Home > 2000, 21st Century, American Literature, Beach and Public Transports Books, Gishler Victor, Literary UFO, Science Fiction, Translation Tragedy > Go-Go Girls of the Apocalypse by Victor Gischler – entertaining as hell

Go-Go Girls of the Apocalypse by Victor Gischler – entertaining as hell

February 11, 2021 Leave a comment Go to comments

Go-Go Girls of the Apocalypse by Victor Gischler (2008) Not available in French.

How to describe Go-Go Girls of the Apocalypse by Victor Gischler? Crazy, fun, violent, ironic and so true about human nature.

We’re in the future, Mortimer Tate has just spent the last ten years in his hide-out in the Tennessee mountains. Initially, he set it up to escape his soon-to-be ex-wife, Anne. But when the end of the world as we know, he was safely tucked away in his cave and missing all the drama.

After ten years of solitude, he’s ready to go down from his mountain and see what happened to other human beings. His first encounter with fellow humans ends with three casualties.

He eventually finds his way back to “civilization” only to discover that the USA are a mess. There’s no petrol anymore and cars are abandoned along highways. There’s no electricity, unless you have servants who ride static bikes to generate it. People have to fight for their lives. The US dollar doesn’t exist any longer.

The only thing that seems to be running are Johnny Armaggedon’s sassy A-Go-Go Strip Clubs. People find some sort of normalcy in drinking beer, watching lap dances, getting drunk, eating proper food and sleeping in a true hotel room. Armageddon’s organization has set up an ecosystem to keep the bars running. They need to a supply chain to provide for the booze, the food and keep the hotel rooms clean and ready. Therefore, they created their own money and then their bank to secure the money.

A system of loyalty membership is set up and Tate becomes the richest man in Spring Town and Platinium Member in Armageddon when he sells thirty-five bottles of genuine Johnny Walker. 

Tate feels guilty that he left his wife in the dark regarding his mountain cave and he’s determined to find her. He heard through the grapevine that she’s in Atlanta, so, that’s where he’s headed.

Flanked by a would-be cowboy, Buffalo Bill and a would-be stripper, Sheila, Mortimer Tate embarks in a dangerous journey and finds himself in the middle of the battle between Armageddon’s people and their opponents, the violent Red Stripes who also intend to rule the world and control booze supply.

And with their travels, Gischler describes this post-apocalyptic world, how people tried to cope and survive.

Needless to say, this is a fast-paced plot where the protagonists travel slowly and run into formidable dangers at every corner. It has the same vibe as the Charlie Harding series by Duane Swiercszynski, only Swiercszynski is funnier. They almost die at every chapter, and each step in their journey gives them more information about the two organizations at war. They’ll have to take a side.

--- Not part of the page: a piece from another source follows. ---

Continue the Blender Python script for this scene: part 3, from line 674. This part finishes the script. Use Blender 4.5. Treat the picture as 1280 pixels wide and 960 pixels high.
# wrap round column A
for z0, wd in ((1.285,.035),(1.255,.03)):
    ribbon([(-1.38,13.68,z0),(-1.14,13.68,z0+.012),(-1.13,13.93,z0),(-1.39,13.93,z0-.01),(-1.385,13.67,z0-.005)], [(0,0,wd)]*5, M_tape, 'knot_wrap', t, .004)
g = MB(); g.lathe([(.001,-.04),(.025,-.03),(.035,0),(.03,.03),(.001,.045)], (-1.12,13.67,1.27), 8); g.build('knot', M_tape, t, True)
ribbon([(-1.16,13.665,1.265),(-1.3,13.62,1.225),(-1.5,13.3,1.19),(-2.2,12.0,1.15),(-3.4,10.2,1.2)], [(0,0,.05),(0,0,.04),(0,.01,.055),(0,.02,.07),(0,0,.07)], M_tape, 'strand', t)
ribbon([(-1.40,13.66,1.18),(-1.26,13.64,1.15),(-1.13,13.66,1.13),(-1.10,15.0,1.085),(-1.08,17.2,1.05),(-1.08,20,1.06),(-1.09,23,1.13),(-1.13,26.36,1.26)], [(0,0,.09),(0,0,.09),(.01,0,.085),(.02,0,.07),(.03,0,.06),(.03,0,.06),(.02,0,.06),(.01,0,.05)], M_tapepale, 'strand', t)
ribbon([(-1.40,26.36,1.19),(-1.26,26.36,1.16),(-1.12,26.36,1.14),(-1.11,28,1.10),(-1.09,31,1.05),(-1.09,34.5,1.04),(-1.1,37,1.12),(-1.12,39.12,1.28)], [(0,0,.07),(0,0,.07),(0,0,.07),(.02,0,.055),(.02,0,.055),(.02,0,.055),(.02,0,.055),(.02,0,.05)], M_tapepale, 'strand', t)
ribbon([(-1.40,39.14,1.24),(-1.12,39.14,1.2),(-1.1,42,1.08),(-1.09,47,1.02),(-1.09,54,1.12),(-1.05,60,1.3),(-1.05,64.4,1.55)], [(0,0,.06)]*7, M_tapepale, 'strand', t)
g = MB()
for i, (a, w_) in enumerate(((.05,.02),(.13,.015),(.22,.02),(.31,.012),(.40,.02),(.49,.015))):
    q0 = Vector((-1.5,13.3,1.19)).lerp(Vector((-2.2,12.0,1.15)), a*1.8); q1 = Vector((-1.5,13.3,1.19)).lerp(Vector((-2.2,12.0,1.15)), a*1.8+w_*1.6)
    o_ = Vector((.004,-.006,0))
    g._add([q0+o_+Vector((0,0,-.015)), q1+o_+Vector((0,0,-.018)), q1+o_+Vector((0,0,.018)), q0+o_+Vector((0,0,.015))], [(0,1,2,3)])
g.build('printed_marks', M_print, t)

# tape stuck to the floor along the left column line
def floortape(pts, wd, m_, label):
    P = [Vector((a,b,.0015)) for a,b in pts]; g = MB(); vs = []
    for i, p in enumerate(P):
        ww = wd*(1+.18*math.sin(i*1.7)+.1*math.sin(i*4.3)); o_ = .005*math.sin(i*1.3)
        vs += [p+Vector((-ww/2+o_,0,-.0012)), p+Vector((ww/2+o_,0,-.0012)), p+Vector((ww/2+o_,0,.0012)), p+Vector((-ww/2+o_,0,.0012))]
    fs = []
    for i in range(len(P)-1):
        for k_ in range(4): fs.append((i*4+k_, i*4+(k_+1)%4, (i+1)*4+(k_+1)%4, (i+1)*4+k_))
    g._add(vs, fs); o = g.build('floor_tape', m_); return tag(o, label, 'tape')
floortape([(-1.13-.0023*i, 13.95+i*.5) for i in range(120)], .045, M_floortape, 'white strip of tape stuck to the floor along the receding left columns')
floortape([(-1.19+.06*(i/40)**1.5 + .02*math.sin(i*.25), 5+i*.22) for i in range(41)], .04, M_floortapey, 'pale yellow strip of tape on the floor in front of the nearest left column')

Behind the basic entertainment, the book, as often with SF or crime, is more serious than it sounds. After all, Gischler tells us that, after a collapse coming from a worldwide conflict, the people who would rebuild the world would do it through the booze-and-sex business. That’s the only thriving method to give the world a foundation for a new society. What does it say about Western civilization, eh?

Recommended when you’re in the mood for an action movie. Here’s Guy’s review (far better than mine) and thanks for the book, Guy! 

  1. February 12, 2021 at 3:00 am

    I’m glad you like it–thought you would.


    • February 12, 2021 at 5:22 pm

      Yes, great fun and exactly what I was looking for when I started it.
      You seem to read less books like this now.


  2. February 12, 2021 at 2:09 pm

    I enjoyed both yours and Guy’s reviews. The premise is a good one, though it’s funny how the end of world always seems to occur in America. Now I have to find Swiercszynski.


    • February 12, 2021 at 5:21 pm

      Several Swiercszynski post on my blog and on Guy’s. It’s great fun and I think you’d like him.


  3. February 14, 2021 at 12:26 am

    Isn’t this just what the American South is like? (I’m joking. I think.)


    • February 16, 2021 at 9:39 pm

      🙂 I don’t know. (Yet. Visit scheduled in 2022, if things go according to plan)

      Liked by 1 person

      • February 17, 2021 at 8:31 pm

        That should be interesting, I’ve spent some time in different parts of Virginia and had one VERY disconcerting business trip to Alabama and that’s it.


        • February 18, 2021 at 7:36 am

          Looking forward to it. I haven’t forgotten the Montana/Wyoming project either.

          Liked by 1 person

  4. February 16, 2021 at 10:00 pm

    You were commenting on the many genres I read, but actually I rarely read books with a lot of humor. This one sounds like a great combo


    • February 16, 2021 at 10:12 pm

      It’s fun like a crazy Tarantino. Déjanté, you know.
      Have a look at The Blonde by Duane Swierczynski, too.